Start of Dataset content

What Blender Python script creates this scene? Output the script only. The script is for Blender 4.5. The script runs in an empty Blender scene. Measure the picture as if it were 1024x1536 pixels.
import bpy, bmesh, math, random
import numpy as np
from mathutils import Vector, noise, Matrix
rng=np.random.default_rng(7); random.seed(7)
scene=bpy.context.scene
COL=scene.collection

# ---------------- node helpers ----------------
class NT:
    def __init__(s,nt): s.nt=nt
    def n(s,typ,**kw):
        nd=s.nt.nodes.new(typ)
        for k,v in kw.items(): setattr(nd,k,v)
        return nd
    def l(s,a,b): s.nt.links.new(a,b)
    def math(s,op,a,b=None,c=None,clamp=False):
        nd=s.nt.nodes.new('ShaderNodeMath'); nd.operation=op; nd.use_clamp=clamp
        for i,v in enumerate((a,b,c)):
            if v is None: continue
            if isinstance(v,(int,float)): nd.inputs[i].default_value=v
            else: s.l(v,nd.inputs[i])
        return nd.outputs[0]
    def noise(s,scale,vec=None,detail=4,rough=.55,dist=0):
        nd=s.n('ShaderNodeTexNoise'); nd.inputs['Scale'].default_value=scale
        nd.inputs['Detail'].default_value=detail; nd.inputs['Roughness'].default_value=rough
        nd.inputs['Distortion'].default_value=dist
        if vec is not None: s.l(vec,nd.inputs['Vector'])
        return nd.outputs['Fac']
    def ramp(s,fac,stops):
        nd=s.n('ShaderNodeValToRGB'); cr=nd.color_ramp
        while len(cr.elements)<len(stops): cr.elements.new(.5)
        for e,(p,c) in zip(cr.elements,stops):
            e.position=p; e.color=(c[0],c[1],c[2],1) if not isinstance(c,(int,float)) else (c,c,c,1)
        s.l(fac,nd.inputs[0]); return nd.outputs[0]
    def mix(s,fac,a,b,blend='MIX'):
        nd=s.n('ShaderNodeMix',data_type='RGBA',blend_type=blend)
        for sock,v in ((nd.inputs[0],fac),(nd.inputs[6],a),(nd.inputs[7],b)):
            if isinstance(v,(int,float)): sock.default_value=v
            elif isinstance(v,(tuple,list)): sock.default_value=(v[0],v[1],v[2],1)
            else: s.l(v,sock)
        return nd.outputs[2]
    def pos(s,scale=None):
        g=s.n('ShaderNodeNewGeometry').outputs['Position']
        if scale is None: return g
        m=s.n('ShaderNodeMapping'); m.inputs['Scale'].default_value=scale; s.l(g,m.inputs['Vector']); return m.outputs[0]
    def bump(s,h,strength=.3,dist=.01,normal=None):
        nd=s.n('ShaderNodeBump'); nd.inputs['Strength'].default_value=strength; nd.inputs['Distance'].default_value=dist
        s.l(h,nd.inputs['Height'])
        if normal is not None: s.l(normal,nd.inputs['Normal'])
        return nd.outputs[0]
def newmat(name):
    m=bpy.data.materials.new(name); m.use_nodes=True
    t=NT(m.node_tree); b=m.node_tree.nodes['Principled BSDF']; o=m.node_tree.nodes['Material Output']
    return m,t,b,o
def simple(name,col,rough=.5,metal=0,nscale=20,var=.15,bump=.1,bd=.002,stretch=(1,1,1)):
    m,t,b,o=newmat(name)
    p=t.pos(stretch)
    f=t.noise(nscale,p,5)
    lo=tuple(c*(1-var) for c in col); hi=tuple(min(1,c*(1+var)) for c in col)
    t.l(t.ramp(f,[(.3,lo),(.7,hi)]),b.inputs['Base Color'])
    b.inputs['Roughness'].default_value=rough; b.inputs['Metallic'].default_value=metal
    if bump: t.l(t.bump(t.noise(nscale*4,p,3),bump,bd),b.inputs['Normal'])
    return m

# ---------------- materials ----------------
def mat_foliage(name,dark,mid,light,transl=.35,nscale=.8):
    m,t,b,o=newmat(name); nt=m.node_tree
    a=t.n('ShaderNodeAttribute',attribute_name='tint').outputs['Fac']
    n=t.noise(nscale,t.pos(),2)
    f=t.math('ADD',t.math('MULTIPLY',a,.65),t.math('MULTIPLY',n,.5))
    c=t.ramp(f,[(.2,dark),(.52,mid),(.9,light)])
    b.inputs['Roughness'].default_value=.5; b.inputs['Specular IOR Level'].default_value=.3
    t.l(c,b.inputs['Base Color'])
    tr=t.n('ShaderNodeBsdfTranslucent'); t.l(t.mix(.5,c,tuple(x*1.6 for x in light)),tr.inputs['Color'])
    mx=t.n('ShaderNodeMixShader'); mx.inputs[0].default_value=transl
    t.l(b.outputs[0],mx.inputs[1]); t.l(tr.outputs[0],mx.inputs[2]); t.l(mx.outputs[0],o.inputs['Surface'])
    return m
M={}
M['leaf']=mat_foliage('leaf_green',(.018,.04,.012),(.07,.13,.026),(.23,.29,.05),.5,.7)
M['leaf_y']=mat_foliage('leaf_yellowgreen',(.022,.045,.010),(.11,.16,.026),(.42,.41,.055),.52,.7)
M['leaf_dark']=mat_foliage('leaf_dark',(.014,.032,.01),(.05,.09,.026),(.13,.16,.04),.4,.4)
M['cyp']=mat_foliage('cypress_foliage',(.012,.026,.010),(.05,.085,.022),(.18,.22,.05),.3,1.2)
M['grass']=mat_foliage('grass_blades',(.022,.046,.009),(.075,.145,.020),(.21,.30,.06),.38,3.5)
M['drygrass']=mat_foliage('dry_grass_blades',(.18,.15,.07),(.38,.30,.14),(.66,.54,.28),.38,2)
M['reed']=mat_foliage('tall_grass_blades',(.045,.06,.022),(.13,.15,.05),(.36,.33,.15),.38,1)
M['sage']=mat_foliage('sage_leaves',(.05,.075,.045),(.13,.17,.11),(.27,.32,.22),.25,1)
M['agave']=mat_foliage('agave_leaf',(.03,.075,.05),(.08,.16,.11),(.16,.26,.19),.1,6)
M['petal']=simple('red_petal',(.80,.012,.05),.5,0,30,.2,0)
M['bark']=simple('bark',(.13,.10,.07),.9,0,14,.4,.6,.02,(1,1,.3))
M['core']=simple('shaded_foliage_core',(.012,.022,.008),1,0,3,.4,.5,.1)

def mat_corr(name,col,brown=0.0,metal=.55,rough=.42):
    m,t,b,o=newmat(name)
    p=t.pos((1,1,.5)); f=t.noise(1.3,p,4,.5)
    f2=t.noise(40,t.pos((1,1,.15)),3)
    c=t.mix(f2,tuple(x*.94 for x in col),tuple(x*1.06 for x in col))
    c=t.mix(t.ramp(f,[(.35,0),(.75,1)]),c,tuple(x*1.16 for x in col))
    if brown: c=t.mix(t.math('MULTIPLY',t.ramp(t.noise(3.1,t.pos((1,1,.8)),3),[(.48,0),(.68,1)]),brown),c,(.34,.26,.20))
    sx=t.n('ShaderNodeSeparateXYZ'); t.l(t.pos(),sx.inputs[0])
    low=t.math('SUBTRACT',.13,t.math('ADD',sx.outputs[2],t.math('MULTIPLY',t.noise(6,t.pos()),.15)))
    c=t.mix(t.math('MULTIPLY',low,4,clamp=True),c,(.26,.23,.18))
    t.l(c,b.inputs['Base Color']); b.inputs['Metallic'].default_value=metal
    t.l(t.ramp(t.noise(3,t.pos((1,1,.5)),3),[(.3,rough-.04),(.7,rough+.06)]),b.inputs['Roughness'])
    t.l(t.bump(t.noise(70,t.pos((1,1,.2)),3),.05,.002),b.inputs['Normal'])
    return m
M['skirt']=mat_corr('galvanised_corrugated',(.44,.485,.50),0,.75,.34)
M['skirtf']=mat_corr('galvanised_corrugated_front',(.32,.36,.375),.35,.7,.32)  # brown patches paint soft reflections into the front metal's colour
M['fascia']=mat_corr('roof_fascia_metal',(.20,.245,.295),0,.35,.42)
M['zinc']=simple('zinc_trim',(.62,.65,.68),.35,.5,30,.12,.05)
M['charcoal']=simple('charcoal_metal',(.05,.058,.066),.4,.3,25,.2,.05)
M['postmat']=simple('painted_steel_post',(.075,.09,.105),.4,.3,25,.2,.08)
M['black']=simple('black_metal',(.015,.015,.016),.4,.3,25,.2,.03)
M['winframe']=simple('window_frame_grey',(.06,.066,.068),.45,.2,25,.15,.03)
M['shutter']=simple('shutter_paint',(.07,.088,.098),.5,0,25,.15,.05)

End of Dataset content

Task
Up to and including the line with "COL=scene.collection", repeat the data exactly, starting from its first line; nothing else belongs in the response.

Finished exercise
What Blender Python script creates this scene? Output the script only. The script is for Blender 4.5. The script runs in an empty Blender scene. Measure the picture as if it were 1024x1536 pixels.
import bpy, bmesh, math, random
import numpy as np
from mathutils import Vector, noise, Matrix
rng=np.random.default_rng(7); random.seed(7)
scene=bpy.context.scene
COL=scene.collection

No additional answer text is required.